**Task instructions**
Return, unaltered, every line from the beginning of the material below up to and including the one with "[('BOOKMARKS', (1478.1, 1185.6), (1592.7, 1180.6), 15)])".

**Data excerpts**
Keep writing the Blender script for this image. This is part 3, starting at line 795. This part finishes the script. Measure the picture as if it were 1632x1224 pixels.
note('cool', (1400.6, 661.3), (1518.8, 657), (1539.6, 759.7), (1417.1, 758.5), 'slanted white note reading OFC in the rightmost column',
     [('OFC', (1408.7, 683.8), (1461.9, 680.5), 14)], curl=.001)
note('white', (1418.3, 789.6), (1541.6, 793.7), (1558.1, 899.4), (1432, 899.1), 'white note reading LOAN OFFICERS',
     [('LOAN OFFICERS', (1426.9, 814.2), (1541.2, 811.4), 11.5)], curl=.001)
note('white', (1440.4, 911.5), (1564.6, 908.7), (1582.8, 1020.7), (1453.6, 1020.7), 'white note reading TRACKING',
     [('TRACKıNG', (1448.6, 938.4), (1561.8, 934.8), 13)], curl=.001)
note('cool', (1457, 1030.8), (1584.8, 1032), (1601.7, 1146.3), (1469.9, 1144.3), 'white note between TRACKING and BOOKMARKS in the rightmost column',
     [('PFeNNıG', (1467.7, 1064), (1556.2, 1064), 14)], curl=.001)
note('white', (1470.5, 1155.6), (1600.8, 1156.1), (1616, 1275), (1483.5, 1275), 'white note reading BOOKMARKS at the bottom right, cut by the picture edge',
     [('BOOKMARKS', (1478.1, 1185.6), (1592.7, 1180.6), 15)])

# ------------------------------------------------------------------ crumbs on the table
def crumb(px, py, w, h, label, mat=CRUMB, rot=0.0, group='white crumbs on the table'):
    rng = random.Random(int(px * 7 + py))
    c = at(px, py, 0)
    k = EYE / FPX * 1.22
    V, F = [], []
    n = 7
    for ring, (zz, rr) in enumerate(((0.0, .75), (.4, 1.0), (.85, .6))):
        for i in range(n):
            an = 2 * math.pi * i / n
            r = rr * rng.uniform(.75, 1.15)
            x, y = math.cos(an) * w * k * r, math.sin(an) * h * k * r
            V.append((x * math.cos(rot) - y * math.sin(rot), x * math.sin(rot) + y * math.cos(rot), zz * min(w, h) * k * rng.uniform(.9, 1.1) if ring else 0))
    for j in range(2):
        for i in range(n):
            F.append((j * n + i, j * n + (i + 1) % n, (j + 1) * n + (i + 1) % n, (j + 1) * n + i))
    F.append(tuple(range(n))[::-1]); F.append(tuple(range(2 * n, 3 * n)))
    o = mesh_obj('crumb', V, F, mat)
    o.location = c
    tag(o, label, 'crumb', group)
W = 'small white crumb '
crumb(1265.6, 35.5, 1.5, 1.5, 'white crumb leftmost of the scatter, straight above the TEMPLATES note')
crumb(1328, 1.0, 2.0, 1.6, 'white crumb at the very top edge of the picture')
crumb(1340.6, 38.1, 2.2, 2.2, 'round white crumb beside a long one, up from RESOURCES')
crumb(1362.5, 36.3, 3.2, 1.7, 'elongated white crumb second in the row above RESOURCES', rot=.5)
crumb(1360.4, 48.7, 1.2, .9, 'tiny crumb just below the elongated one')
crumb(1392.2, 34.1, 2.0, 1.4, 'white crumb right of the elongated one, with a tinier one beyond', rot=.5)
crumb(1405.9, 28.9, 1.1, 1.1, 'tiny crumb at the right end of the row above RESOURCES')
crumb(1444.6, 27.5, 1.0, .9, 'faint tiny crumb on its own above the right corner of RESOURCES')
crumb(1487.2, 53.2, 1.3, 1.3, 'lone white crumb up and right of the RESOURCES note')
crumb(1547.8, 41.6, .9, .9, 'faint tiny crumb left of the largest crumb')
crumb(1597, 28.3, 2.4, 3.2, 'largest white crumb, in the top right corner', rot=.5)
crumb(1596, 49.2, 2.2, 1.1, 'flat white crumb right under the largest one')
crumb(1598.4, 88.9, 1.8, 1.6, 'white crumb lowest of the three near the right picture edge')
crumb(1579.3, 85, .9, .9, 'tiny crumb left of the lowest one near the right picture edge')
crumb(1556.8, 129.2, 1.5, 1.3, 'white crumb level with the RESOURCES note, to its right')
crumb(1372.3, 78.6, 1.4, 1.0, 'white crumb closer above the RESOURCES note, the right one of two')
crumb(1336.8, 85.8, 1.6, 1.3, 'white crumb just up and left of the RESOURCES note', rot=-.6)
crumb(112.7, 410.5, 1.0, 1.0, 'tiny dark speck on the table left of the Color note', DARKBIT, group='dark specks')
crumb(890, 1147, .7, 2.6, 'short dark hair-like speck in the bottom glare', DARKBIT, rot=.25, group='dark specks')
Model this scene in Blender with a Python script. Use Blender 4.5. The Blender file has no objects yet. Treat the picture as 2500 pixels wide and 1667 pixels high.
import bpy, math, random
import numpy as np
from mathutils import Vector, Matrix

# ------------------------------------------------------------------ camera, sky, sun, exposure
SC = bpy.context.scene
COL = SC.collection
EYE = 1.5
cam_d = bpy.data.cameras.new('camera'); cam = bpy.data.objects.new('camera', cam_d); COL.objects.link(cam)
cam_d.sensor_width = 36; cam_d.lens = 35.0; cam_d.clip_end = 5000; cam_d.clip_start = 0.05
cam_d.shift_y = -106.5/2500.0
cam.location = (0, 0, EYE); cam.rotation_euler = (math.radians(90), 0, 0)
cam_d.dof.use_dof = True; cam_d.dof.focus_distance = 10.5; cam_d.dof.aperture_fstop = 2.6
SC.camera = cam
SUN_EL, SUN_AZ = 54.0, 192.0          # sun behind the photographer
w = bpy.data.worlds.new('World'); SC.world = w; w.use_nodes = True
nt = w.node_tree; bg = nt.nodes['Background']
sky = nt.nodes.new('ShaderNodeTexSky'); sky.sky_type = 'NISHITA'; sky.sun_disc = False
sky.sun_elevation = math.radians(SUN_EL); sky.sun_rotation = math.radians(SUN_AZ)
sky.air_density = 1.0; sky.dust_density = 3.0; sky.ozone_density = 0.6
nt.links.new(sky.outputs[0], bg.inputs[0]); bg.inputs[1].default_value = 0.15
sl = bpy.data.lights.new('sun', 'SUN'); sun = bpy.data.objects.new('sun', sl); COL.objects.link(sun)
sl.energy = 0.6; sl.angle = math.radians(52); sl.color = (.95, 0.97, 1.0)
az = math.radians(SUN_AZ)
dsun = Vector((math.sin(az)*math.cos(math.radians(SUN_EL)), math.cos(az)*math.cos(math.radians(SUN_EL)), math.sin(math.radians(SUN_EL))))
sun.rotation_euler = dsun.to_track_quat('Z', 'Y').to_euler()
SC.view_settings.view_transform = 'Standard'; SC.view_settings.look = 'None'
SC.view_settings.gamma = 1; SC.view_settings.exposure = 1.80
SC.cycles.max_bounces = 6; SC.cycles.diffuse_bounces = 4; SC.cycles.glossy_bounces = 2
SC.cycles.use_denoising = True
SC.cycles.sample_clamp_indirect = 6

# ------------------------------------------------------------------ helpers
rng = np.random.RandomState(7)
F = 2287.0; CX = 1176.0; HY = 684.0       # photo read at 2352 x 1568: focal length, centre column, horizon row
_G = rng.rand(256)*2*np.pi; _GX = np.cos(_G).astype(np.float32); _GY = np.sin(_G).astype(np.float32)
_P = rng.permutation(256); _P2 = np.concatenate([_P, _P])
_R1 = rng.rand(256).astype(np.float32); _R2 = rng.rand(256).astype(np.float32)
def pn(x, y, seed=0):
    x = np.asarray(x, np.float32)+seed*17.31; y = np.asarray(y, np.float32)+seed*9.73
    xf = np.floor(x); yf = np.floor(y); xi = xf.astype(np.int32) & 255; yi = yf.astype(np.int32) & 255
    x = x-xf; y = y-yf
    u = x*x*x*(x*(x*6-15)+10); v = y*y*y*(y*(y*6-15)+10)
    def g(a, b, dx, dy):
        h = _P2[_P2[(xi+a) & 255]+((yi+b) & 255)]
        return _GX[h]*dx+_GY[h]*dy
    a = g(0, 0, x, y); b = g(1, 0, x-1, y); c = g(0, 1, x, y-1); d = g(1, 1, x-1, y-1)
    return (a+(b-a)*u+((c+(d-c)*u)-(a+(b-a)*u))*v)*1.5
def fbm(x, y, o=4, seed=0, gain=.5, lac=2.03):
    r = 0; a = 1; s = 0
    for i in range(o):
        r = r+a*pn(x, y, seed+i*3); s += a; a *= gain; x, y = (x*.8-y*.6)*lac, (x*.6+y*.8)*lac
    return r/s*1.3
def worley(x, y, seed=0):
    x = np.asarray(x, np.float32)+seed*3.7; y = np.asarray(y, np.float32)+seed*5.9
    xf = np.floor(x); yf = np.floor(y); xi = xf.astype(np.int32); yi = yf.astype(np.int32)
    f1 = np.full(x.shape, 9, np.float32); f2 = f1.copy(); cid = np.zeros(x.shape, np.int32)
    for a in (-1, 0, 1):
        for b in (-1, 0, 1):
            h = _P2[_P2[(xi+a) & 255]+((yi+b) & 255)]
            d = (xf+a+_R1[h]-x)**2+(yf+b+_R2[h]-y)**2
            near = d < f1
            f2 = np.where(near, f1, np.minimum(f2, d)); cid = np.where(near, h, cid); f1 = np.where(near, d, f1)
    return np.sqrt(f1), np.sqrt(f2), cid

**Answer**
Keep writing the Blender script for this image. This is part 3, starting at line 795. This part finishes the script. Measure the picture as if it were 1632x1224 pixels.
note('cool', (1400.6, 661.3), (1518.8, 657), (1539.6, 759.7), (1417.1, 758.5), 'slanted white note reading OFC in the rightmost column',
     [('OFC', (1408.7, 683.8), (1461.9, 680.5), 14)], curl=.001)
note('white', (1418.3, 789.6), (1541.6, 793.7), (1558.1, 899.4), (1432, 899.1), 'white note reading LOAN OFFICERS',
     [('LOAN OFFICERS', (1426.9, 814.2), (1541.2, 811.4), 11.5)], curl=.001)
note('white', (1440.4, 911.5), (1564.6, 908.7), (1582.8, 1020.7), (1453.6, 1020.7), 'white note reading TRACKING',
     [('TRACKıNG', (1448.6, 938.4), (1561.8, 934.8), 13)], curl=.001)
note('cool', (1457, 1030.8), (1584.8, 1032), (1601.7, 1146.3), (1469.9, 1144.3), 'white note between TRACKING and BOOKMARKS in the rightmost column',
     [('PFeNNıG', (1467.7, 1064), (1556.2, 1064), 14)], curl=.001)
note('white', (1470.5, 1155.6), (1600.8, 1156.1), (1616, 1275), (1483.5, 1275), 'white note reading BOOKMARKS at the bottom right, cut by the picture edge',
     [('BOOKMARKS', (1478.1, 1185.6), (1592.7, 1180.6), 15)])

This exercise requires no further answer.